Опера Леоша Яначека «Из мертвого дома», написана, как явствует из названия, по произведению Ф. М. Достоевского. Режиссер Клаус Михаэль Грюбер и дирижер Клаудио Аббадо, инициатор постановки, насытили необъятную сцену Большого Фестивального театра мукой униженности и «скорбного бесчувствия», статической энергией томительной безысходности. Среди живых людей, одетых в балахоны прокаженных, с полувыбритыми, для пущего позора, головами, словно в мареве мелькали существа-символы: ворон в человеческий рост, блудница-великанша; жили своей насыщенной жизнью силы природы и предметы обихода: дерево без листьев, полуразобранный баркас, бочка неимоверных размеров. Люди передвигались с трудом, медленно, горестно, их чувства были заморожены, лица неразличимы. Мертвая вода застылого моря — или вечная мерзлота норильских широт? — окружала их мрачным тусклым свечением, снова и снова гасила их надежды. Аббадо находит в предсмертном шедевре чешского композитора непосредственное, теплое чувство, жгучее сострадание; музыкальное время сгущается в плотный монолит.
ФОТО 11
Характерно, что в этом узловом спектакле сегодняшнего Зальцбурга зримо встретились прошлое и настоящее — не сталкиваясь, а по-европейски чинно расходясь. Николай Гяуров пел в «Мертвом доме» главную, но небольшую по объему партию Горянчикова; Жерар Мортье по окончании спектакля вышел на сцену и прервал овацию точными словами о художественных достижениях Гяурова на зальцбургских подмостках: болгарский бас по праву принадлежал к числу любимцев маэстрис-симо Караяна. А в тот вечер он посылал публике прощальный привет, и не королевская мантия времен Караяна была на знаменитости первой величины, но арестантский балахон эпохи Мортье — знак единства Европы наших дней, где западный интеллигент всем сердцем хочет понять своего освободившегося от оков и все еще скованного восточного брата.
ФОТО 12
Вот оно, это сказочное существо, которое явилось мне в один из блаженных зальцбургских дней среди аллей парка; безымянное пернатое чудо появилось на свет благодаря изощренной фантазии художника и режиссера Карла-Эрнста Херрмана. Этот мастер соединяет строгость вкуса, бесстрашие при вглядывании в человеческую природу и искрометную выдумку. Его «Милосердием Тита» — шедевром классицистски-морализующего Моцарта — открылся нынешний фестиваль. Его «Мнимая садовница» — неразгаданный шедевр по-шекспировски многозначного Моцарта — приехала в Зальцбург в готовом виде: ее Херрман ставил ранее в Брюссельском театре Ла Моннэ, когда интендантом там был не кто иной, как Мортье. Пернатое существо, новый Пак, грустная клоунесса-птенец, словно символизируя живую плоть искусства, перелетело вслед за Мортье в Зальцбург и стало заправлять всем не только в опере Моцарта на сцене чинного Ландестеатра, но и на бесчисленных площадках фестивальных игр.

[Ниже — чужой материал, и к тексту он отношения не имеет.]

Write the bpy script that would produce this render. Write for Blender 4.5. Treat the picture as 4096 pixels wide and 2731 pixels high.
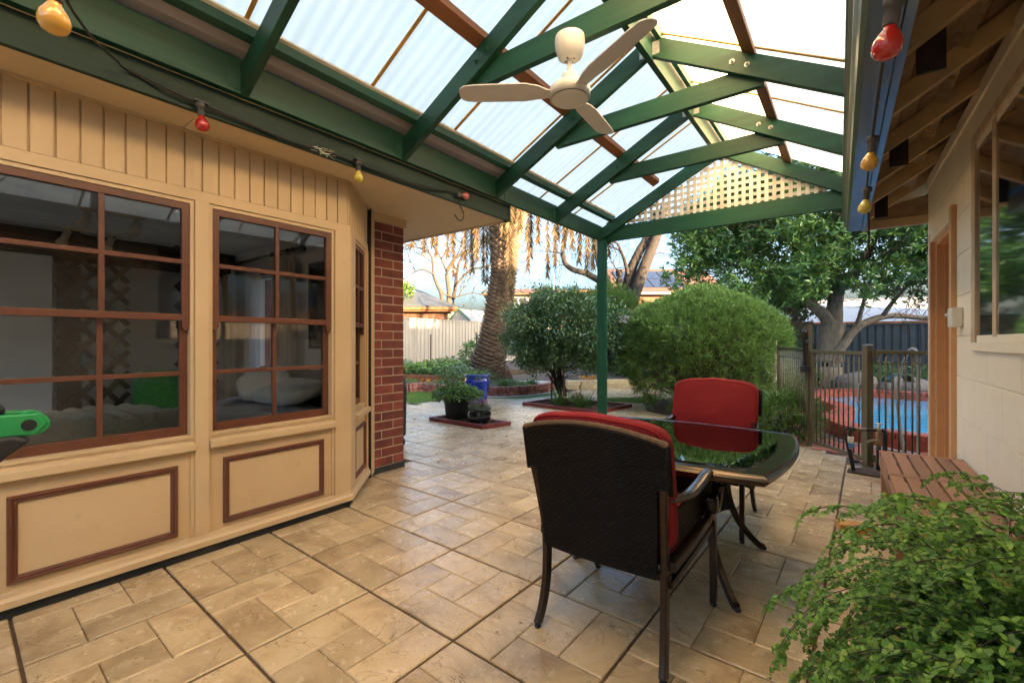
import bpy, math, random
import numpy as np
from math import sin, cos, pi, radians, sqrt, atan2
from mathutils import Vector, Matrix

# ---------------------------------------------------------------- camera, sky, sun, exposure
SC = bpy.context.scene
for o in list(bpy.data.objects): bpy.data.objects.remove(o)
COL = SC.collection
YAW = 37.1
cam = bpy.data.cameras.new('camera'); camo = bpy.data.objects.new('camera', cam); COL.objects.link(camo)
camo.location = (0, 0, 1.25); camo.rotation_euler = (radians(90), 0, radians(YAW))
cam.lens = 15.76; cam.sensor_width = 36; cam.clip_start = 0.05; cam.clip_end = 2000
SC.camera = camo

SUN_EL = 12.5
SUN_DIR = Vector((0.98, -0.20, 0)).normalized()          # horizontal direction towards the sun
W = bpy.data.worlds.new('World'); SC.world = W; W.use_nodes = True
nt = W.node_tree; nt.nodes.clear()
sky = nt.nodes.new('ShaderNodeTexSky'); sky.sky_type = 'NISHITA'; sky.sun_disc = False
sky.sun_elevation = radians(SUN_EL); sky.sun_rotation = atan2(SUN_DIR.x, SUN_DIR.y)
sky.air_density = 1.0; sky.dust_density = 9.0; sky.ozone_density = 4.5
bg = nt.nodes.new('ShaderNodeBackground'); bg.inputs['Strength'].default_value = 0.15
wo = nt.nodes.new('ShaderNodeOutputWorld')
nt.links.new(sky.outputs[0], bg.inputs[0]); nt.links.new(bg.outputs[0], wo.inputs[0])
sl = bpy.data.lights.new('sun', 'SUN'); sl.energy = 4.8; sl.angle = radians(0.5); sl.color = (1.0, 0.76, 0.52)
slo = bpy.data.objects.new('sun', sl); COL.objects.link(slo)
tosun = Vector((SUN_DIR.x * cos(radians(SUN_EL)), SUN_DIR.y * cos(radians(SUN_EL)), sin(radians(SUN_EL))))
slo.rotation_euler = tosun.to_track_quat('Z', 'Y').to_euler()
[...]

Зальцбург сегодняшний любит драму не меньше, чем оперу и чистую музыку: новый интендант драмы Петер Штайн сам не остается в стороне (его «Юлий Цезарь» сразу завоевал умы критиков и сердца зрителей) и привлекает к делу людей первого ряда («Свадьбу» Выспянского поставил Анджей Вайда).
Зальцбург сегодняшний любит художников-максималистов: звездой первой величины воссиял англичанин Саймон Рэттл, выступающий только со своим, полностью ему созвучным оркестром из Бирмингема.
Зальцбург сегодняшний соединяет высочайший уровень искусства и повышенные требования к публике: кажется, ей отводится главная роль в создании приподнятой, праздничной атмосферы фестиваля.
О читатель, если бы ты попал в эту взбудораженную искусством толпу, как быстро очистилось бы твое сердце от накипи самой трудной жизни! Если я хоть на секунду смог перенести тебя в эту Аркадию, радость моя безмерна.